On a new build ,floor to ceiling is 2400mm and joist are 220mm with 18mm for floor board giving ground floor to top first floor 2638mm. Generic stairs have a total rise of 2600mm . If you install from top down . There will be a 38mm gap between the bottom or stairs and ground floor?? How do you solve this . Sorry I'm a bricky not a chippy. Thanks
You can't, it's too much and they're too short, realistically it's a new flight required. If the amount was 15-20mm less you could pack the stairs up and tile the ground floor or use a laminate/ engineered/solid wood floor and tuck it under the stairs but you would have to consider how that would affect all the door thresholds, especially the front door. The only other way is to acrow the joists and cut the 38mm out of the blocks they bear on so the joists drop down which will be a nightmare for you, but if thermalites it's doable.

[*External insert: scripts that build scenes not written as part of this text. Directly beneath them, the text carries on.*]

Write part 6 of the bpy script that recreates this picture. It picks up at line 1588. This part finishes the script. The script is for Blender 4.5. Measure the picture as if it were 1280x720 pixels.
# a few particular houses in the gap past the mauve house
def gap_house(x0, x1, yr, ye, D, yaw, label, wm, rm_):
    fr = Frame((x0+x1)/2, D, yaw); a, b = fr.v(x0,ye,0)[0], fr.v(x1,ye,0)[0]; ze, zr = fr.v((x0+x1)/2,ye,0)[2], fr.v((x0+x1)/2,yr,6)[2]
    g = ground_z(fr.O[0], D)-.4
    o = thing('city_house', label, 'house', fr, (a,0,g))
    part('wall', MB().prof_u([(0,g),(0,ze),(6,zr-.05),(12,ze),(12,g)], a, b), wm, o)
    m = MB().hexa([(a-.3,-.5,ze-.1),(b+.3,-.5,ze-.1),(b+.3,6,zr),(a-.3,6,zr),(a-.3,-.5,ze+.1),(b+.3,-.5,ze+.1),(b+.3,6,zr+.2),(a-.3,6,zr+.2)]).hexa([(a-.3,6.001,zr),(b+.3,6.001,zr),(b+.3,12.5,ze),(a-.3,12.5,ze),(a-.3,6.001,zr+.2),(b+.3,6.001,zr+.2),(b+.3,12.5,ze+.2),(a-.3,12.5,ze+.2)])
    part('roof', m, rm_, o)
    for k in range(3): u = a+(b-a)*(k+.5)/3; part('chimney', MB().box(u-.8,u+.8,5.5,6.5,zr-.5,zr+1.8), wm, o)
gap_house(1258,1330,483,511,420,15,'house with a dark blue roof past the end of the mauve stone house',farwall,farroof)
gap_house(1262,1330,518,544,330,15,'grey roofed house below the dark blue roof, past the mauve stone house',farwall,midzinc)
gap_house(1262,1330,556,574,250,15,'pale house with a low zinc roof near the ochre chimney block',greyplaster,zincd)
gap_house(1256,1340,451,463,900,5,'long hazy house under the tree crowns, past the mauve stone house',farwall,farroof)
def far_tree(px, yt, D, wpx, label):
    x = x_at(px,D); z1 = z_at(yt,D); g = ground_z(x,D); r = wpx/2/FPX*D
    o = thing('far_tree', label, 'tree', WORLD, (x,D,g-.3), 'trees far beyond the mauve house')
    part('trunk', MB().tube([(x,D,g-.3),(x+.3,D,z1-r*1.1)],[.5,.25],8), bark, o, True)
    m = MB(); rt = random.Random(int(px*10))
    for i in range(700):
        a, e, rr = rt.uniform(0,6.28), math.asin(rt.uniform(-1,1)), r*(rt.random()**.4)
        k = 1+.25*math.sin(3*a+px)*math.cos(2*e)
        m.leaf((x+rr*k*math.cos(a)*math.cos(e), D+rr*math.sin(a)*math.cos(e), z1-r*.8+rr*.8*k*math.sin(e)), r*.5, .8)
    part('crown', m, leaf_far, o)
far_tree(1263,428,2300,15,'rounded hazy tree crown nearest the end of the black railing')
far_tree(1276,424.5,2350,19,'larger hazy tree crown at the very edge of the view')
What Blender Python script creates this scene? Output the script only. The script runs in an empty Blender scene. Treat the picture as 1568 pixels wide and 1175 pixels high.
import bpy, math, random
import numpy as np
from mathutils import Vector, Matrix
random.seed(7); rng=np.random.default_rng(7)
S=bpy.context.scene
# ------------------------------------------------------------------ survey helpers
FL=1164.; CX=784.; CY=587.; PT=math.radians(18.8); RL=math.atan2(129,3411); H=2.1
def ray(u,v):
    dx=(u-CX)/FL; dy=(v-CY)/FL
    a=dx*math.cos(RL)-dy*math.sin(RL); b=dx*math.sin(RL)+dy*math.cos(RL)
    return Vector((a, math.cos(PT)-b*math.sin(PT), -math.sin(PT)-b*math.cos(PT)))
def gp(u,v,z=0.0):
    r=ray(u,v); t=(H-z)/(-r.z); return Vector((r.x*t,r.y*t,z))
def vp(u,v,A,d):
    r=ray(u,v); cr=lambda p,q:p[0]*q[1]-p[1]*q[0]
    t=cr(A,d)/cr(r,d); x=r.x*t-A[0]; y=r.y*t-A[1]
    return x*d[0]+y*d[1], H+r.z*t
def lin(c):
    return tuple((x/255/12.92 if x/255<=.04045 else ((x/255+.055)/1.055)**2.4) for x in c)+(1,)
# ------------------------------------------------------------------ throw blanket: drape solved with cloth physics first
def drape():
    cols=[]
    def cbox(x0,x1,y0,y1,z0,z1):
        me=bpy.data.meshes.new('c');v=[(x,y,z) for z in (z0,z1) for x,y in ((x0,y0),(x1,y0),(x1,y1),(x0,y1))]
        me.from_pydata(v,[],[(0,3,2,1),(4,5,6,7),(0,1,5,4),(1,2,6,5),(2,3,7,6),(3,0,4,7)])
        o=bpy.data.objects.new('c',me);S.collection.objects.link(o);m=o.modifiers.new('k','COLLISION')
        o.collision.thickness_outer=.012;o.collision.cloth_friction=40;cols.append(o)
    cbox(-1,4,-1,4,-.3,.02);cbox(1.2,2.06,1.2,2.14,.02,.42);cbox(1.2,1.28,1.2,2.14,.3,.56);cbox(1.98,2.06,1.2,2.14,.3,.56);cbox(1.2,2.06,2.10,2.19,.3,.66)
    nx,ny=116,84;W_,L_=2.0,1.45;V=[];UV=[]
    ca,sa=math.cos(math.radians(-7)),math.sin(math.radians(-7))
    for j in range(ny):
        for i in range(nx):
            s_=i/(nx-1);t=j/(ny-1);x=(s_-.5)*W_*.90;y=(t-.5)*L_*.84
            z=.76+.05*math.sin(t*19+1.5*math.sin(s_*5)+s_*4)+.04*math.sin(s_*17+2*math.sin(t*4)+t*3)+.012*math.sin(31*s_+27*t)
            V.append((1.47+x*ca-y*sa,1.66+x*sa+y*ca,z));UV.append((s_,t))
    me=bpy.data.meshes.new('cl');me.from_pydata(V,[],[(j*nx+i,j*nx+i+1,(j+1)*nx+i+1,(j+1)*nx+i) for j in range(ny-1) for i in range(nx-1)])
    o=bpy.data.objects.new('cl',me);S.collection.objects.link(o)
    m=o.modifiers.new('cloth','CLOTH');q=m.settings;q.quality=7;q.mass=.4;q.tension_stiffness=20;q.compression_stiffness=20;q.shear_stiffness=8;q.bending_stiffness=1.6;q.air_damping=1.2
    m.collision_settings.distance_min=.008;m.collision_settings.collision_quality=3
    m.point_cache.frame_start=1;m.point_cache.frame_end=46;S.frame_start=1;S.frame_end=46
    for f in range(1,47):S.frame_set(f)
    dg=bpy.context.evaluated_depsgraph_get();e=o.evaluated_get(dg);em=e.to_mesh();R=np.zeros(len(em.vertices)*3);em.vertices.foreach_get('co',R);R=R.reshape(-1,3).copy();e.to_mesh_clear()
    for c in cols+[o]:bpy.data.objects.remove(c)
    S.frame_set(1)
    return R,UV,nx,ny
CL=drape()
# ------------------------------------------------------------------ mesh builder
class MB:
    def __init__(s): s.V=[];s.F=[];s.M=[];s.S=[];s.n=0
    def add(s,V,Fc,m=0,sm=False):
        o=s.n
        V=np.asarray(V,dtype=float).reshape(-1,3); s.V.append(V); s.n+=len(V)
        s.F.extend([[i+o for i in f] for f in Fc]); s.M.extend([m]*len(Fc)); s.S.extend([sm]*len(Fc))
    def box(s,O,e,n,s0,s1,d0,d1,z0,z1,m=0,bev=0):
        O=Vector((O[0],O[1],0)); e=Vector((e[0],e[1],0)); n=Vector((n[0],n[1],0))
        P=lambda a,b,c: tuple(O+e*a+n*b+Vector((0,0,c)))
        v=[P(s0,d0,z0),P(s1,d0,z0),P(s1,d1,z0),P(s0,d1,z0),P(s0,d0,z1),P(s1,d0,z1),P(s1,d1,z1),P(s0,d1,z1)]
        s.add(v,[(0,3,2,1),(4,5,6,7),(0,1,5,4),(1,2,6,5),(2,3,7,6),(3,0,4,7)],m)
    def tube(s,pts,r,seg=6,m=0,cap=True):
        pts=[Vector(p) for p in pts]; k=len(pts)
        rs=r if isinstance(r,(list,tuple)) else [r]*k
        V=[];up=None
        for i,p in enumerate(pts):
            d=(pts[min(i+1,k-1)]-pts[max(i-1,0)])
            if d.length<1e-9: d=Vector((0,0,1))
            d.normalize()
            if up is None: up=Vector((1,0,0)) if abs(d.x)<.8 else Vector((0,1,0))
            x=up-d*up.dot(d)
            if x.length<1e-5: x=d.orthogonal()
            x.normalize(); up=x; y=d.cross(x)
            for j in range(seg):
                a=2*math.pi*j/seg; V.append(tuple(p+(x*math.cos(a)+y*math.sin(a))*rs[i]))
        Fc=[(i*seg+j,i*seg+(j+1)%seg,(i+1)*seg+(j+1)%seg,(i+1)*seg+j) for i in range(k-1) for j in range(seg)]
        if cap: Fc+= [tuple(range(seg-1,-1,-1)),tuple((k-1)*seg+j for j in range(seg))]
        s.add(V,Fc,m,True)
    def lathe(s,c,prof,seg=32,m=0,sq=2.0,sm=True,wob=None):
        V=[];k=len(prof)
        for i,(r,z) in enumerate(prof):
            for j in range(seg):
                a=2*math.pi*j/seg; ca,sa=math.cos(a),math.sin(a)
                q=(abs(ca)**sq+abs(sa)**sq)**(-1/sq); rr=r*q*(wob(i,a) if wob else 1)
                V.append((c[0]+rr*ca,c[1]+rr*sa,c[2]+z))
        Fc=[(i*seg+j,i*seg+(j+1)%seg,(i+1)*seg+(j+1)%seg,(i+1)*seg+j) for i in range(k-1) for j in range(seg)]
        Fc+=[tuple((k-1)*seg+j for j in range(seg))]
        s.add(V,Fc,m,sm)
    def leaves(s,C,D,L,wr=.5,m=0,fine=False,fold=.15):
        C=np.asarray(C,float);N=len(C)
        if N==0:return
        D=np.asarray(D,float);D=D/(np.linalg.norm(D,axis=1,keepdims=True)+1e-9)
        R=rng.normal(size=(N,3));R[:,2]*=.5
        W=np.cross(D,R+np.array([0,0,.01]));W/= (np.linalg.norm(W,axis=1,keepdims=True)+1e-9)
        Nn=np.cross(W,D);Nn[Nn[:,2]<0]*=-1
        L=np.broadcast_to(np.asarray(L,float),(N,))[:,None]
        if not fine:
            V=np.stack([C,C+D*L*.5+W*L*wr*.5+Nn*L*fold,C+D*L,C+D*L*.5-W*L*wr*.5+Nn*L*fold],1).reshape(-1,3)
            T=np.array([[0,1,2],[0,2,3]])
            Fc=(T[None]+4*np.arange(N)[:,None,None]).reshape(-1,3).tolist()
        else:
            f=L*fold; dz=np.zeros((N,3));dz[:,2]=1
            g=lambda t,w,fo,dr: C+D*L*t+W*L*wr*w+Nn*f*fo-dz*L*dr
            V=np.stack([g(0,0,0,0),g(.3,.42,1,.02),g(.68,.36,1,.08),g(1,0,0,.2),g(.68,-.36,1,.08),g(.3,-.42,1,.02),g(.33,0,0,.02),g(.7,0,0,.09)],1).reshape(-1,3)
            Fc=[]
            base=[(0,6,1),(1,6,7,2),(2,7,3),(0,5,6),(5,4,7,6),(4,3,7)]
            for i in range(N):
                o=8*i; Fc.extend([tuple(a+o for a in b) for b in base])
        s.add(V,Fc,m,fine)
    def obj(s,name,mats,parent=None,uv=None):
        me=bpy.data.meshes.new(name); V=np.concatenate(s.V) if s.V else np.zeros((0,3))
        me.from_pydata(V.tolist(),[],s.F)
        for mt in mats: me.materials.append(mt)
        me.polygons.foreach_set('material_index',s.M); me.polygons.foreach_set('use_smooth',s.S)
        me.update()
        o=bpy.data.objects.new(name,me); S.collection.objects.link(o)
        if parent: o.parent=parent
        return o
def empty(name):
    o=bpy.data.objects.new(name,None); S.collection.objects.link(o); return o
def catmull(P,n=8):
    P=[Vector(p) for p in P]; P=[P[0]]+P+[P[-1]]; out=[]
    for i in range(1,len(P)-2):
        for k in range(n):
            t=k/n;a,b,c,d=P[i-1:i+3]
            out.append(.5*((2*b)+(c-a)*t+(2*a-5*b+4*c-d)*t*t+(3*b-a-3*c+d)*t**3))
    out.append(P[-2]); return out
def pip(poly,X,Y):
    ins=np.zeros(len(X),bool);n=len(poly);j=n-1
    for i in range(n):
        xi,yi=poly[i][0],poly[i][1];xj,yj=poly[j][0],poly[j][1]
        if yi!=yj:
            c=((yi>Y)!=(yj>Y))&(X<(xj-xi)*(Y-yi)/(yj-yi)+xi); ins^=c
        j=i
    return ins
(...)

DO NOT DO what the cowboy that built my house did. I always wondered why the treads seemed to have a slight slope ... and at present I am looking to replace them as there are knackered. I measured floor to floor and also the individual risers/treads to confirm and checked and checked and checked. Floor to floor is 2695 however, all risers plus treads came in at around 2650 ... a difference of 45 which was more than measuring error. At build, the cowboy had lifted the top by 45mm to make it fit and it is sitting off vertical and at teh bottom they are sitting on corners which have flattened over time. Plenty of suppliers out there who will make a staircase to your sizes with equal risers. They are not much more that the off the shelf generic and are usually better quality.
I will most likely give my specifications and have them custom . I wondered how bigger developers did it given that block size , joist height and spec lead to 2638 , do they have custom?, in which case a staircase 38mm to short for the most common new build spec wouldn't be generic .
It could have been a measuring error with yours in the context that the stairs were built to allow for a 2" screed on the ground floor which never materialised and they inexcusably fitted them anyway. There's lots of possibilities, all of which a bodge. The telltale sign of an incorrect rise are the newel posts leaning in towards the string or out away from them.
Scrap that. Screed will be the way to go . I didn't realise I could go above dpc with it ,problem solved
It depends what site you're on, type of house, depth of joist used, finish floor covering, screed on either floor, finish ceiling height determined at design stage, total rise worked into brick and block gauge, there are lots of factors. Bigger developers usually have a FFL measurement and brickies are expected to get within 10mm of it, on smaller or better sites the FFL and total rise is taken once the joists are installed and the stairs made to suit.
Suspended floors ... and those were badly done too. It was certainly a cowboy and have seen more of his work.
38mm is too thin for sand and cement, you may need to look at liquid or bonded screed. If you raise the subfloor your door openings and lintels will be too low, unless you lift them. Plus, it will most likely cost more in time and money to mess about with screed than it would to commission a new staircase.
A custom built staircase is often quicker to fit than an off the shelf one because more of it is pre-cut with the newels for example.
I recently bought a custom u-shaped redwood pine staircase from Stairbox. It has closed risers and with newel posts but no balustrades. The whole thing was created to the milimetre and delivered to my door for £850. It was quite a challenge to fit, but that was a building site issue rather than a manufacturing issue. It is rock solid, not the slightest bit of noise or deflection as people ascend/descend. Stairbox also has a fantastic designer on their website so you can REALLY go to town with customization, configuration and visualization. A straight or L-shaped staircase would be a lot cheaper then my U-turn one. The measures being mentioned above would probably all cost more than the price of fitting the perfect staircase, and the end result would be brilliant.
Online staircase companies are probably alright for closed string stairs, I have fitted handrail to a few cut string stairs and the newels have been set in the wrong place, even when they have supplied the spindles.